Exercise objective = Leave out the pictures and repeat the data exactly.

Source data =

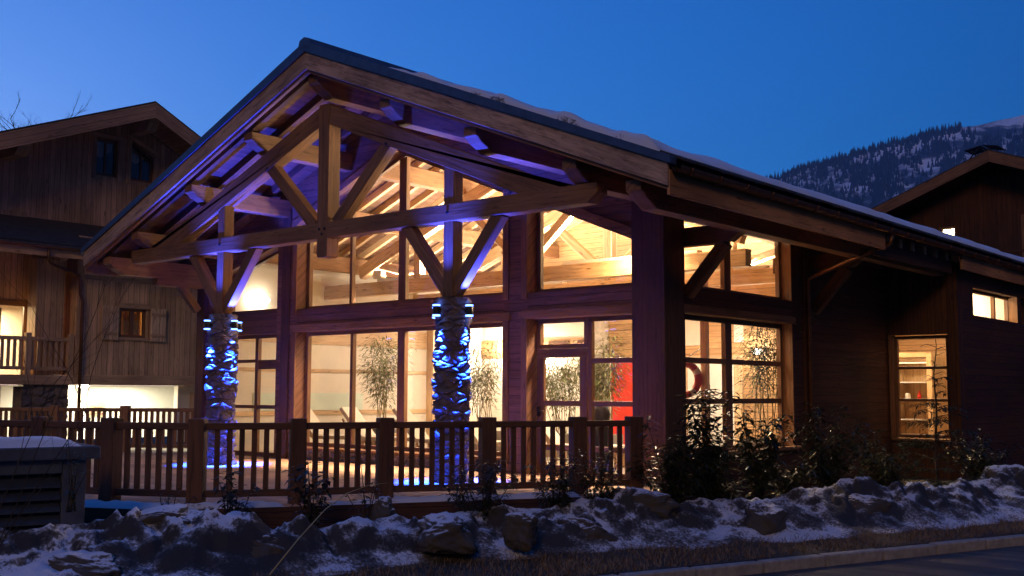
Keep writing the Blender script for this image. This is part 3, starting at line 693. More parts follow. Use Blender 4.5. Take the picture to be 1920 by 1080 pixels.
# --- indoor timber: trusses, posts, wall details
for yt in (3.1, 6.2):
    part(MB().box(-11.1, .62, yt - .11, yt + .11, 3.68, 4.0), 'indoor_tie_beam', M_INT, .01)
    part(MB().box(HX - .12, HX + .12, yt - .12, yt + .12, 4.004, 6.3), 'indoor_king_post', M_INT, .01)
    for d in (-1, 1):
        part(MB().beam((HX + d * .12, yt, 6.27), (HX + d * 5.2, yt, 4.24), .2, .3), 'indoor_rafter', M_INT, .01)
        part(MB().beam((HX + d * .1, yt, 4.15), (HX + d * 1.7, yt, 5.5), .16, .18), 'indoor_brace', M_INT, .01)
        part(MB().box(HX + d * 3.2 - .1, HX + d * 3.2 + .1, yt - .1, yt + .1, 4.004, 4.95), 'indoor_post', M_INT, .01)
        part(MB().beam((HX + d * 3.2, yt, 4.05), (HX + d * 4.6, yt, 4.42), .14, .16), 'indoor_brace', M_INT, .01)
part(MB().box(-11.1, -10.85, 6.62, 6.87, 0, 3.68), 'indoor_post', M_INT, .01)
part(MB().box(-7.0, -6.78, 8.7, 8.9, 0, 3.68), 'indoor_post', M_INT, .01)
# framed openings, doors on the back wall
b = MB()
for (x0, x1) in ((-9.6, -8.9), (-8.6, -7.9), (-7.6, -7.05)): b.box(x0, x1, 8.83, 8.858, 2.42, 2.78)
part(b, 'indoor_window', M_DARKW)
dw = part(MB().box(-4.42, -4.20, 8.82, 8.898, 0, 2.1).box(-2.90, -2.68, 8.82, 8.898, 0, 2.1).box(-4.42, -2.68, 8.81, 8.898, 2.104, 2.28), 'door_frame', M_INT, .008)
MB().box(-4.196, -2.904, 8.84, 8.896, .0, 2.1).build('door_panel', M_WHITE, dw)
b = MB()
for i in range(9): b.box(-5.02, -4.52, 8.86, 8.898, .02 + i * .24, .245 + i * .24, g=(1, 0, 0))
part(b, 'wall_tiling', plain("dark_wall_tile", (.06, .06, .065), .3, 0, .2, 4, 0))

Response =
Keep writing the Blender script for this image. This is part 3, starting at line 693. More parts follow. Use Blender 4.5. Take the picture to be 1920 by 1080 pixels.
# --- indoor timber: trusses, posts, wall details
for yt in (3.1, 6.2):
    part(MB().box(-11.1, .62, yt - .11, yt + .11, 3.68, 4.0), 'indoor_tie_beam', M_INT, .01)
    part(MB().box(HX - .12, HX + .12, yt - .12, yt + .12, 4.004, 6.3), 'indoor_king_post', M_INT, .01)
    for d in (-1, 1):
        part(MB().beam((HX + d * .12, yt, 6.27), (HX + d * 5.2, yt, 4.24), .2, .3), 'indoor_rafter', M_INT, .01)
        part(MB().beam((HX + d * .1, yt, 4.15), (HX + d * 1.7, yt, 5.5), .16, .18), 'indoor_brace', M_INT, .01)
        part(MB().box(HX + d * 3.2 - .1, HX + d * 3.2 + .1, yt - .1, yt + .1, 4.004, 4.95), 'indoor_post', M_INT, .01)
        part(MB().beam((HX + d * 3.2, yt, 4.05), (HX + d * 4.6, yt, 4.42), .14, .16), 'indoor_brace', M_INT, .01)
part(MB().box(-11.1, -10.85, 6.62, 6.87, 0, 3.68), 'indoor_post', M_INT, .01)
part(MB().box(-7.0, -6.78, 8.7, 8.9, 0, 3.68), 'indoor_post', M_INT, .01)
# framed openings, doors on the back wall
b = MB()
for (x0, x1) in ((-9.6, -8.9), (-8.6, -7.9), (-7.6, -7.05)): b.box(x0, x1, 8.83, 8.858, 2.42, 2.78)
part(b, 'indoor_window', M_DARKW)
dw = part(MB().box(-4.42, -4.20, 8.82, 8.898, 0, 2.1).box(-2.90, -2.68, 8.82, 8.898, 0, 2.1).box(-4.42, -2.68, 8.81, 8.898, 2.104, 2.28), 'door_frame', M_INT, .008)
MB().box(-4.196, -2.904, 8.84, 8.896, .0, 2.1).build('door_panel', M_WHITE, dw)
b = MB()
for i in range(9): b.box(-5.02, -4.52, 8.86, 8.898, .02 + i * .24, .245 + i * .24, g=(1, 0, 0))
part(b, 'wall_tiling', plain("dark_wall_tile", (.06, .06, .065), .3, 0, .2, 4, 0))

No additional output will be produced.